After: “Since therefore you are now in a state of lukewarmness, a disagreeable medium between the two extremes, I will in no long time eject you from my heart with fastidious contempt.”

Before: “Give us this day our daily bread.”

After: “As thou hast hitherto most mercifully supplied our wants, deny us not the necessaries and conveniences of life, while thou art pleased to continue us in it.”

Before: “We shall not all die, but we shall all be changed.”

After: “We shall not all pay the common debt of nature, but we shall by a soft transition be changed from mortality to immortality.”

And here’s the Lord’s Prayer:

O thou great governor and parent of universal nature (God) who manifestest thy glory to the blessed inhabitants of heaven–may all thy rational creatures in all the parts of thy boundless dominion be happy in the knowledge of thy existence and providence, and celebrate thy perfections in a manner most worthy of thy nature and perfective of their own! May the glory of thy moral development be advanced and the great laws of it be more generally obeyed. May the inhabitants of this world pay as cheerful a submission and as constant an obedience to Thy will, as the happy spirits do in the regions of immortality.

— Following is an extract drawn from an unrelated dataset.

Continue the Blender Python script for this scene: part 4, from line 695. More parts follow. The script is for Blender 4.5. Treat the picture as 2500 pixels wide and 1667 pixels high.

Harwood said his translation “left the most exacting velleity without ground for quiritation.”

Do-Gooders

In 1978, as part of an initiative to adopt gender-neutral language, the city council of Woonsocket, R.I., dubbed its manholes “personholes.”

After two weeks of nationwide derision, they changed their minds.

Time reported, “The council members voted to go back to manholes, indicating that it will be a long time before a person-person delivers Woonsocket’s mail.”

A Hidden Message

Print our alphabet on a series of dials, like a combination lock, and you can arrange them to spell I GOT UP TO FAINT:

I GOT UP TO FAINT lettershift

In a sense this sentence is latent in our alphabet; it’s an artifact of the customary order in which we list the letters.

Further hidden messages, for what they’re worth:

  • AH ME, I AM A SERBIAN BOY!
  • I AM A FRENCH VET; I RAP MY TIN BOX.
  • OH, MY LAX FUR PEW! AS IF SHE LET ME BY A CROATIAN DAM.

In Carl Sagan’s 1985 novel Contact, an astronomer discovers that if pi is expressed in base 11, a field of 1s and 0s appears 1020 digits from the decimal point. If carriage returns are inserted at certain intervals, this field produces the image of a circle — apparently the signature of a designer who devised our mathematics itself. But even in the book, no one knows what this means.